A logistic regression classifier aggregates base model predictions, with 5-fold cross-validation applied during training to mitigate overfitting.

As demonstrated in Table 4, this stacking architecture achieves superior performance compared to individual base models, particularly in handling complex interaction patterns between structured and text-based features. For instance, the ensemble improves ROC-AUC by 9.3% over the best-performing single model (GBT), while maintaining a 95.2% accuracy on imbalanced test data. Figure 8 shows the histogram of the model comparison experiment results.

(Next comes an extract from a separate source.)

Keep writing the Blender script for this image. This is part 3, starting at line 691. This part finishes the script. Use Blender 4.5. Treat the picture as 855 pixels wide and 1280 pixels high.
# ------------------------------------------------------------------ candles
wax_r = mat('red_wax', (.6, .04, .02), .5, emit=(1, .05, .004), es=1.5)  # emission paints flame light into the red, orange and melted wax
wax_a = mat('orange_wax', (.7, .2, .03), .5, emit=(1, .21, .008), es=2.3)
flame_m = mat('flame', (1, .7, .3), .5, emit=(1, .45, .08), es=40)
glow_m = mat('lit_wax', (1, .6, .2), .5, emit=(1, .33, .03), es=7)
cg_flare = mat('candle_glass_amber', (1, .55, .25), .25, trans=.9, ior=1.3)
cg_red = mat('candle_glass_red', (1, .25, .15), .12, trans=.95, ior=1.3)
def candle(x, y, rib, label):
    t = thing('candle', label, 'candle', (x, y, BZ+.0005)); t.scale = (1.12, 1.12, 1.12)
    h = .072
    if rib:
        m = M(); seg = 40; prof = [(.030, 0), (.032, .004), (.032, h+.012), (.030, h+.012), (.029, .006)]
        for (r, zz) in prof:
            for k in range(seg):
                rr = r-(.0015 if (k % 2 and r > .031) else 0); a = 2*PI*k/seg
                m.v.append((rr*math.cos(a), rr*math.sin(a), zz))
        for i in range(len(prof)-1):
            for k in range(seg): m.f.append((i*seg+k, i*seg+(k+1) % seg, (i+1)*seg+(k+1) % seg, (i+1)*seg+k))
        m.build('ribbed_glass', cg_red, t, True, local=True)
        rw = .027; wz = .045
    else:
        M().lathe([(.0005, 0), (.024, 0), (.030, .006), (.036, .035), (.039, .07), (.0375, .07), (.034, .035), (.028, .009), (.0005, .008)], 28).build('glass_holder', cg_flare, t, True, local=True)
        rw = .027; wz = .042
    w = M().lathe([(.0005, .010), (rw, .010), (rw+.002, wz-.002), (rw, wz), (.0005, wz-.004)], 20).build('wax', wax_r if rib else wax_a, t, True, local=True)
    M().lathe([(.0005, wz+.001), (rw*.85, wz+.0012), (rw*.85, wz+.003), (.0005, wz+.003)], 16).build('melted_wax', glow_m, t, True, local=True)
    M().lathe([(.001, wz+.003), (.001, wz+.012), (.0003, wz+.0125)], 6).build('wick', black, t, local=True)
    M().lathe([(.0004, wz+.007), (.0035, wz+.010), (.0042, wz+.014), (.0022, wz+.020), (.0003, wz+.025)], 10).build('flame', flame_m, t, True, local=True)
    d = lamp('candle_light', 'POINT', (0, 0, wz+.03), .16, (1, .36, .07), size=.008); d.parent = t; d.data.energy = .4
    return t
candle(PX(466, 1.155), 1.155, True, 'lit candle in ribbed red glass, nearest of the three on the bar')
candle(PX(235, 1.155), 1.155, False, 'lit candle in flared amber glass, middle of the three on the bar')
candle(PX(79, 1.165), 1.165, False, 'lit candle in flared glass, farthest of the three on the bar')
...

This study proposed a customer churn prediction model that combines Sentence Transformers and stacked integration to address the data imbalance problem in bank customer churn prediction. The model development process encompassed rigorous data preprocessing, advanced feature engineering, and comprehensive evaluation procedures. Experimental results demonstrated significant improvements in accuracy and ROC-AUC metrics compared to traditional algorithms without such processing, highlighting its effectiveness in predicting churned customers and helping banks build long-term customer relationships. While Sentence Transformers enhanced semantic representation of unstructured text, their computational overhead may limit real-time or large-scale deployment. Additionally, the impact of text embeddings relative to structured features was not quantitatively assessed, and evaluation primarily focused on accuracy and ROC-AUC, which may not fully capture performance in imbalanced or business-sensitive contexts. Future work could explore dynamic text embeddings, AIGC for synthesizing rare churn samples, and adaptation to domain-specific contexts such as retail or corporate banking.